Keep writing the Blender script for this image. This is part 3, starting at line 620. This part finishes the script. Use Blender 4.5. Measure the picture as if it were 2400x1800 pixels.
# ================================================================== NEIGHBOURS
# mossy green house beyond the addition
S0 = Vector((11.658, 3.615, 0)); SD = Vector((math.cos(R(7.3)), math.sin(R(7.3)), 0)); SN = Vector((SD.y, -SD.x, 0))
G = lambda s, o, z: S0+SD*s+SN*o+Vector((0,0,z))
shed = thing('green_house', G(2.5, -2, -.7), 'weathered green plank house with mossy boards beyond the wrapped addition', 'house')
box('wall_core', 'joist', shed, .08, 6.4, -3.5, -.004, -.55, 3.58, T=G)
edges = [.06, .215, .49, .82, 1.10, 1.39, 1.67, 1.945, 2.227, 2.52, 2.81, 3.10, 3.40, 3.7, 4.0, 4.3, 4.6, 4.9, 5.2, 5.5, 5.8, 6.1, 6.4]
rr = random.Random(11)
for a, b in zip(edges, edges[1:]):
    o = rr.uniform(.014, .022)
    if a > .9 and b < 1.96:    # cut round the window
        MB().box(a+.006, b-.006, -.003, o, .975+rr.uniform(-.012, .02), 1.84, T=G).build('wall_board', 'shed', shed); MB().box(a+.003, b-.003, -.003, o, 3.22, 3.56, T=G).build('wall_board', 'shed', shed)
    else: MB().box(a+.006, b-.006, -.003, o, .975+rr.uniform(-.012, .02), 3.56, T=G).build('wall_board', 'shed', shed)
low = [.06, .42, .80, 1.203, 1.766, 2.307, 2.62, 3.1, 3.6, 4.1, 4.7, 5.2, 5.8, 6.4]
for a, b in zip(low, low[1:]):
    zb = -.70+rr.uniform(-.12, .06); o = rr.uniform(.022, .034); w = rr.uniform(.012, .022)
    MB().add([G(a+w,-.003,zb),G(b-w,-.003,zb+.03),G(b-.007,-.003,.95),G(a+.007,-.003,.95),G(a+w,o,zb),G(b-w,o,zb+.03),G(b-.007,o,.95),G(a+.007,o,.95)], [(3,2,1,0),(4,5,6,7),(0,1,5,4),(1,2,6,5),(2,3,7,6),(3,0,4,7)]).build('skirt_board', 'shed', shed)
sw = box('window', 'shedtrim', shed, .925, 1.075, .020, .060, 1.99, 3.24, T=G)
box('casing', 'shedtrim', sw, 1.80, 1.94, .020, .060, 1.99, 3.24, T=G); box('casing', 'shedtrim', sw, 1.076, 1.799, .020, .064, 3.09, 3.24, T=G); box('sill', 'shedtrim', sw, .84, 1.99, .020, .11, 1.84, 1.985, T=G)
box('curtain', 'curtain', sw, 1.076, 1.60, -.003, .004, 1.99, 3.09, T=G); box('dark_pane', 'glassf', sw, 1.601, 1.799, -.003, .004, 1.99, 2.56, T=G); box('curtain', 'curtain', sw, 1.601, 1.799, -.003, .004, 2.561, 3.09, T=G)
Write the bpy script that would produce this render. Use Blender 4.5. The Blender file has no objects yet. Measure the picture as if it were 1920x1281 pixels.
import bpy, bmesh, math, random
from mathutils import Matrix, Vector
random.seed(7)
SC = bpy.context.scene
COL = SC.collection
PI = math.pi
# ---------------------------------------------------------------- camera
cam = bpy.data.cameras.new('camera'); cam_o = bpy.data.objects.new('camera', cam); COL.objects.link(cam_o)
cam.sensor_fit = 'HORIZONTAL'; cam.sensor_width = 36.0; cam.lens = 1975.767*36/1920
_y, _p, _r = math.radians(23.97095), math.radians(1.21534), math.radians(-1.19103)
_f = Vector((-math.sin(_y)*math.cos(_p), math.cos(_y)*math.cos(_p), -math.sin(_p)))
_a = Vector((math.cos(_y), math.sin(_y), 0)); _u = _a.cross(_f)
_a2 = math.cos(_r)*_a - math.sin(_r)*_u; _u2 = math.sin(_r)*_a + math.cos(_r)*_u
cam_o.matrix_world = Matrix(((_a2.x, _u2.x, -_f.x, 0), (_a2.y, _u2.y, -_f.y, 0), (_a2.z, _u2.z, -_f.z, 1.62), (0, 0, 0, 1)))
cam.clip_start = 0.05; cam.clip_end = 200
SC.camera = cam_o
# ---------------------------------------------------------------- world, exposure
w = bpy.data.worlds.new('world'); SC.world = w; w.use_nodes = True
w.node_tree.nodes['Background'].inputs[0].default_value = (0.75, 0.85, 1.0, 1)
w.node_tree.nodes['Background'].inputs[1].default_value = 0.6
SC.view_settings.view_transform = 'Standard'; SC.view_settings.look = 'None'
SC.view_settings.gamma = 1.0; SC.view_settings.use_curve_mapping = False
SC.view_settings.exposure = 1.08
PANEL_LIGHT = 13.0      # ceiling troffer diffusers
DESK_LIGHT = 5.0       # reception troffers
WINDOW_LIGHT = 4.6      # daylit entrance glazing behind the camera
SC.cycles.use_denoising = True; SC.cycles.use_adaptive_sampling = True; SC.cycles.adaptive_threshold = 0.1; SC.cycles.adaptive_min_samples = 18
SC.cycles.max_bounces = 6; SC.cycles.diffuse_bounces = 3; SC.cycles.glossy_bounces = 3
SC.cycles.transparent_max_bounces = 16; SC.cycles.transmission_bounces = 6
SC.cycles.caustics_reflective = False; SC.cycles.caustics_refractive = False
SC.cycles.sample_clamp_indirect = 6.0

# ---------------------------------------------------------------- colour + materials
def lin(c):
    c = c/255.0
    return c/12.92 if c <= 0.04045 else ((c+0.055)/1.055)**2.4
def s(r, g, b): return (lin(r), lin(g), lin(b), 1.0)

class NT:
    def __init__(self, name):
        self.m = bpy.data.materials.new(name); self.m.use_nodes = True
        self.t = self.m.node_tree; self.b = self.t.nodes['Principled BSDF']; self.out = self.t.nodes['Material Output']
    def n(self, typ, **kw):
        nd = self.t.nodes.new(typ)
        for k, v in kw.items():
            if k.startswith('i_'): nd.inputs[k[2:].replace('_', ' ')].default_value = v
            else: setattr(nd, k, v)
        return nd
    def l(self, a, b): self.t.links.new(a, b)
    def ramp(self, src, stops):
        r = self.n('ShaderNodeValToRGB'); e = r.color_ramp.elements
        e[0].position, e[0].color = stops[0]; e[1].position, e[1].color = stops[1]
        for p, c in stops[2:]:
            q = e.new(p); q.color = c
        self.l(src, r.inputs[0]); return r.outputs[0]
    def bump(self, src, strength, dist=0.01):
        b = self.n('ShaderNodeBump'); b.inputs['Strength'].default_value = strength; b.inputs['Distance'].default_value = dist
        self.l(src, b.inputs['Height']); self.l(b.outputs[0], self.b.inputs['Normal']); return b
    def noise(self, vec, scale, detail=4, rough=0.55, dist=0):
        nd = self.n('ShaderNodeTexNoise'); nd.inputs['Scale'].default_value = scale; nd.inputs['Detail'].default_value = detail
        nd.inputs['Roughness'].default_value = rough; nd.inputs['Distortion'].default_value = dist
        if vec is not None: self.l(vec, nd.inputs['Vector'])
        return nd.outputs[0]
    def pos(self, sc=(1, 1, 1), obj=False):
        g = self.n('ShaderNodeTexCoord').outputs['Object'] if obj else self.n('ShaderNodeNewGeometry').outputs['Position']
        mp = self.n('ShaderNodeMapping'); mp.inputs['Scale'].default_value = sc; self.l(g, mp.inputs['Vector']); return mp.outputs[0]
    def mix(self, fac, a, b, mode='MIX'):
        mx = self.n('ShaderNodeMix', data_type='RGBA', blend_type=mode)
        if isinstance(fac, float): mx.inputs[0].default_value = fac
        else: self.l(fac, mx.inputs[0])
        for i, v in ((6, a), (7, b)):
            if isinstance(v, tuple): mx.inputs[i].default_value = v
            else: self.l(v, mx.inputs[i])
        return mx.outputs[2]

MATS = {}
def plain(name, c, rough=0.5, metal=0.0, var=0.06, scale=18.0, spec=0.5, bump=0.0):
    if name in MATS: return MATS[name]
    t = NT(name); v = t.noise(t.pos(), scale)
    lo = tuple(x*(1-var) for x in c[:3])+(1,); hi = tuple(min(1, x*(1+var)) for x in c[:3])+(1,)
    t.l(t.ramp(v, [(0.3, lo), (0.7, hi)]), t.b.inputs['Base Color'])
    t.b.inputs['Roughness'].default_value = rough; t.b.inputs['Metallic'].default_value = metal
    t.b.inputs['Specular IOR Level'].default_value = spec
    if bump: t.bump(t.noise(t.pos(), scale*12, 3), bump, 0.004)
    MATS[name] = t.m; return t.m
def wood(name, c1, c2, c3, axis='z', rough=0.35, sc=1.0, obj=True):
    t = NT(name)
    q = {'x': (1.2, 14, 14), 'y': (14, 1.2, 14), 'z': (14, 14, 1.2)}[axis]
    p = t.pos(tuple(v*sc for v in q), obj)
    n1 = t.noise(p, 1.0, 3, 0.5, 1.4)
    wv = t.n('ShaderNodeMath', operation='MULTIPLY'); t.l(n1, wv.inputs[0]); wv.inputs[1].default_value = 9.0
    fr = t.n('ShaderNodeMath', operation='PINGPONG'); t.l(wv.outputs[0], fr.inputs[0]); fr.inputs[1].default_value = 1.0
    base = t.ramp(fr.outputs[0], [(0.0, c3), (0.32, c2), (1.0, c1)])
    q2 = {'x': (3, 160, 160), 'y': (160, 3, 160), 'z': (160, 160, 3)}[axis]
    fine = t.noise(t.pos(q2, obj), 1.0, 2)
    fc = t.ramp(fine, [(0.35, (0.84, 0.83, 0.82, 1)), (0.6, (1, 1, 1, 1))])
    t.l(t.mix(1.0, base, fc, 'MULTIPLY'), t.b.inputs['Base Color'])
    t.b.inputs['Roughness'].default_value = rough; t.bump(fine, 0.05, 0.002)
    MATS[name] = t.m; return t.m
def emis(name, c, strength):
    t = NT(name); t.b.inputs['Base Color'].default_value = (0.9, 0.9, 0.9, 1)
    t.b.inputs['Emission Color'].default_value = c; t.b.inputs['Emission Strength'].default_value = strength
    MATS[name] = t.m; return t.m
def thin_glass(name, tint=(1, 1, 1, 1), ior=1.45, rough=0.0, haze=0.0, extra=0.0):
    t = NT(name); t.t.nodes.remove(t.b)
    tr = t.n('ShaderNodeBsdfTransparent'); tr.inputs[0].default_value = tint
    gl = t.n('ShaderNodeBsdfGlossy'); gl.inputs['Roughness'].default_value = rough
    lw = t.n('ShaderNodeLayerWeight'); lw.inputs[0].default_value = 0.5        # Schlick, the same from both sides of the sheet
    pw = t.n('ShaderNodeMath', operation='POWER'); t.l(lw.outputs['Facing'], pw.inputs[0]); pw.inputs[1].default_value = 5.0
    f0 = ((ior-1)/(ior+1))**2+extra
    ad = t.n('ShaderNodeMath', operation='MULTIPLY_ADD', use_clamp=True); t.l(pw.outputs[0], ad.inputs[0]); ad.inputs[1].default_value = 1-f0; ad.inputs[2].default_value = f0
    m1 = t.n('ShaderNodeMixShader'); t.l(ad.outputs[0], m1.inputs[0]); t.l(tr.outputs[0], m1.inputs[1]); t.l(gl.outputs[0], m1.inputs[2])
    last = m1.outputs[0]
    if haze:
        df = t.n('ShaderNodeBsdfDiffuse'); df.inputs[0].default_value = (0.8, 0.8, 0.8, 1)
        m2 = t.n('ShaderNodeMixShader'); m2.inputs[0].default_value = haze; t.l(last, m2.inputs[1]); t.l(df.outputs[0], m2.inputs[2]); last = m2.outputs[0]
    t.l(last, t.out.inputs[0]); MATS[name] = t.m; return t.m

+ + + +

**Aim of the exercise:** Select all lines in the listing that include the word "picture".

**Solution to this exercise:**
Keep writing the Blender script for this image. This is part 3, starting at line 620. This part finishes the script. Use Blender 4.5. Measure the picture as if it were 2400x1800 pixels.
Write the bpy script that would produce this render. Use Blender 4.5. The Blender file has no objects yet. Measure the picture as if it were 1920x1281 pixels.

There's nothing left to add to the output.